— START Record list —

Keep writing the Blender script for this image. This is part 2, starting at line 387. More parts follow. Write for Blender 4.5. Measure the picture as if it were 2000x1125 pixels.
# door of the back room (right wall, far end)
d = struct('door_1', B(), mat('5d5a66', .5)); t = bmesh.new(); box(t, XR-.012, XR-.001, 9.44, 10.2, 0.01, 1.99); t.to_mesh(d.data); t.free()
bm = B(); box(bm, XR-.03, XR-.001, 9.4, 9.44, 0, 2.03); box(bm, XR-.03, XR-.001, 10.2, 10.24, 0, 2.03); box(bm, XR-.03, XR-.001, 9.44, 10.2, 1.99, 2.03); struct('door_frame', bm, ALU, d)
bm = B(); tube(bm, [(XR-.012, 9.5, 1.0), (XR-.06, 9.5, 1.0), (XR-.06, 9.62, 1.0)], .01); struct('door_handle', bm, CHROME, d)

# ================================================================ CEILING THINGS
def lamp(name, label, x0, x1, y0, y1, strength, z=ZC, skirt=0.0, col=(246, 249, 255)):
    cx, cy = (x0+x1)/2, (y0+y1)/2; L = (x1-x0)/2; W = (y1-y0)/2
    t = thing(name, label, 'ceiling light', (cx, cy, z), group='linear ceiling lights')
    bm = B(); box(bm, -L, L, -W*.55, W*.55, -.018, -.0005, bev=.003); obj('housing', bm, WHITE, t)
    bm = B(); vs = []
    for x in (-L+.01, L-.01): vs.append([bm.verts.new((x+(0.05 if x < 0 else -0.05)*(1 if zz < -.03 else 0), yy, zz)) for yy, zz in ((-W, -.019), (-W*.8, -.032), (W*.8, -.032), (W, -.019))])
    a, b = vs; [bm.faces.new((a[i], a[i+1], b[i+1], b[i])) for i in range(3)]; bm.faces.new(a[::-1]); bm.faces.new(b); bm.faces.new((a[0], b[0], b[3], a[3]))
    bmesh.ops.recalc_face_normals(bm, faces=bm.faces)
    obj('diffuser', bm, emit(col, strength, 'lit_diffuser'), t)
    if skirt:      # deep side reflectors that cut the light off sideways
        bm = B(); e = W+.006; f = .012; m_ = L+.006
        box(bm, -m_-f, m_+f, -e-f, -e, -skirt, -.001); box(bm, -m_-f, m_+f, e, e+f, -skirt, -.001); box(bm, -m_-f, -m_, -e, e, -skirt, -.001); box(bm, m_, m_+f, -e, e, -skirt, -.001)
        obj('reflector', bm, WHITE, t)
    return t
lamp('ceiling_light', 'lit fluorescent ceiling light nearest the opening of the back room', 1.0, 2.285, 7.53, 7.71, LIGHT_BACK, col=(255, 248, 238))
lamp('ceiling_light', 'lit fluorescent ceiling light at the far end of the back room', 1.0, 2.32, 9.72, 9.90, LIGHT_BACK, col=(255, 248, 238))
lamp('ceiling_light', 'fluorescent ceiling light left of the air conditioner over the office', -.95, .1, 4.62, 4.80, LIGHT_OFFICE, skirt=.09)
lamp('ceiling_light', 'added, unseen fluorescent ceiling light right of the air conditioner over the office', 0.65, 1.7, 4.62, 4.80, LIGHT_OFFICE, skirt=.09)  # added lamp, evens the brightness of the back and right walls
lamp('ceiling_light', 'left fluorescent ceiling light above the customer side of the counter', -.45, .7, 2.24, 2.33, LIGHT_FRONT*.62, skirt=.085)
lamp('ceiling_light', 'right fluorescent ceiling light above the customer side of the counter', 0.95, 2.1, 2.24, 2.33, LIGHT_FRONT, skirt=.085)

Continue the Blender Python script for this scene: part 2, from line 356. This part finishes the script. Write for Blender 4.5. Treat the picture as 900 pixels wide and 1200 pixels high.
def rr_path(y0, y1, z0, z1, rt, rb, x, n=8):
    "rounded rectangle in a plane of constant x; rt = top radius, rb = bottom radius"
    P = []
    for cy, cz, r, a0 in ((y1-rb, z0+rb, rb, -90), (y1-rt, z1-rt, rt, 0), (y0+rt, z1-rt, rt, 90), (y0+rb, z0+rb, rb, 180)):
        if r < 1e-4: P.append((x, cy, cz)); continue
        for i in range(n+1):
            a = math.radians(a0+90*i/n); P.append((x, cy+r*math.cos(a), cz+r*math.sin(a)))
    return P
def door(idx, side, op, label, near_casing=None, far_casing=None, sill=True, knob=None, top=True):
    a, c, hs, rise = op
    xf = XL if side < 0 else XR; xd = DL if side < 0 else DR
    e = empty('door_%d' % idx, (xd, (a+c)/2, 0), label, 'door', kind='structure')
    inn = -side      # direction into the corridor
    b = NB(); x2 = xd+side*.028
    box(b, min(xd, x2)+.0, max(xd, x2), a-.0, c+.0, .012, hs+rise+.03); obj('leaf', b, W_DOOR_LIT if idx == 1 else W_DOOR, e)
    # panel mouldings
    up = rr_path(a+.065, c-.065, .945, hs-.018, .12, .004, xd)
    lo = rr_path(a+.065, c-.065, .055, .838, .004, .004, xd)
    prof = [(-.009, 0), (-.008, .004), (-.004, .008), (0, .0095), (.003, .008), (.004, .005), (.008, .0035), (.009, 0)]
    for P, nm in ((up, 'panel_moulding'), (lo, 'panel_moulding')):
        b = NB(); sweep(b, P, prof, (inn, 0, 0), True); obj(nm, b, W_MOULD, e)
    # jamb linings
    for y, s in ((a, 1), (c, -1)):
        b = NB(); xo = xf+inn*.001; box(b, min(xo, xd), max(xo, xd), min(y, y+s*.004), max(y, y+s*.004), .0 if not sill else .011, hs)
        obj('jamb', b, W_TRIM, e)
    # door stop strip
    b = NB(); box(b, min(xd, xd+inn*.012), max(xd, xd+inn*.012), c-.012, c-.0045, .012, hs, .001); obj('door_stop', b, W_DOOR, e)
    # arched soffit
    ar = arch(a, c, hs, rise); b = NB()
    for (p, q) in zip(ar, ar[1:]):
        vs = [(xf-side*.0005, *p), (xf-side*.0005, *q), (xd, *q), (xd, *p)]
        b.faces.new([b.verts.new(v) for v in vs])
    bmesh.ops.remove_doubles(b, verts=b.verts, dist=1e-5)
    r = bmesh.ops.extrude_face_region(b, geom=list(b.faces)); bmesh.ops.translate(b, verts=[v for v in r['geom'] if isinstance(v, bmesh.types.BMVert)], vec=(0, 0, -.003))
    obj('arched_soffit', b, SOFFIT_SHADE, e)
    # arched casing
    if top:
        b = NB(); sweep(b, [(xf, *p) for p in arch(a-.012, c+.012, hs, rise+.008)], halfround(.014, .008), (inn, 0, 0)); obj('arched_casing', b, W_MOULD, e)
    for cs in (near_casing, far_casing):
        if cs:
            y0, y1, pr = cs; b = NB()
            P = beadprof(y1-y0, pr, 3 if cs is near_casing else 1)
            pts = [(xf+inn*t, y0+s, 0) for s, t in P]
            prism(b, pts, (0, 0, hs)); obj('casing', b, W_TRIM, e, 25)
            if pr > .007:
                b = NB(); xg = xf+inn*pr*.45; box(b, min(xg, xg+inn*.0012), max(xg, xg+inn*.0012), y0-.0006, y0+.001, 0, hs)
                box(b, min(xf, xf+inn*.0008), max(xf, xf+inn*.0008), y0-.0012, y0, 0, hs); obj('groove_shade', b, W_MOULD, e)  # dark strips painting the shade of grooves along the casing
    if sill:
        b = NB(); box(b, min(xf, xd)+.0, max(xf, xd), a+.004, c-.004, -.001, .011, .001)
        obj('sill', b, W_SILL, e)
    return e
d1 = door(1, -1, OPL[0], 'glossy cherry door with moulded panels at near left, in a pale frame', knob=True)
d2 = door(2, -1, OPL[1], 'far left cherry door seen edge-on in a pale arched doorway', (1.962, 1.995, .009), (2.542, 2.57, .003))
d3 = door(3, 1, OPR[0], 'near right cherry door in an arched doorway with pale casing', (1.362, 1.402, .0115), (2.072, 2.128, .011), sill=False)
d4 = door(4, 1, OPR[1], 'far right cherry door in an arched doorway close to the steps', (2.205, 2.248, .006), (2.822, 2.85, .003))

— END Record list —

__What needs to be done__
Beginning at the top of the data, please return every line until and including the line containing "bm, CHROME, d)", copied exactly, and nothing past it.

__Answer in full__
Keep writing the Blender script for this image. This is part 2, starting at line 387. More parts follow. Write for Blender 4.5. Measure the picture as if it were 2000x1125 pixels.
# door of the back room (right wall, far end)
d = struct('door_1', B(), mat('5d5a66', .5)); t = bmesh.new(); box(t, XR-.012, XR-.001, 9.44, 10.2, 0.01, 1.99); t.to_mesh(d.data); t.free()
bm = B(); box(bm, XR-.03, XR-.001, 9.4, 9.44, 0, 2.03); box(bm, XR-.03, XR-.001, 10.2, 10.24, 0, 2.03); box(bm, XR-.03, XR-.001, 9.44, 10.2, 1.99, 2.03); struct('door_frame', bm, ALU, d)
bm = B(); tube(bm, [(XR-.012, 9.5, 1.0), (XR-.06, 9.5, 1.0), (XR-.06, 9.62, 1.0)], .01); struct('door_handle', bm, CHROME, d)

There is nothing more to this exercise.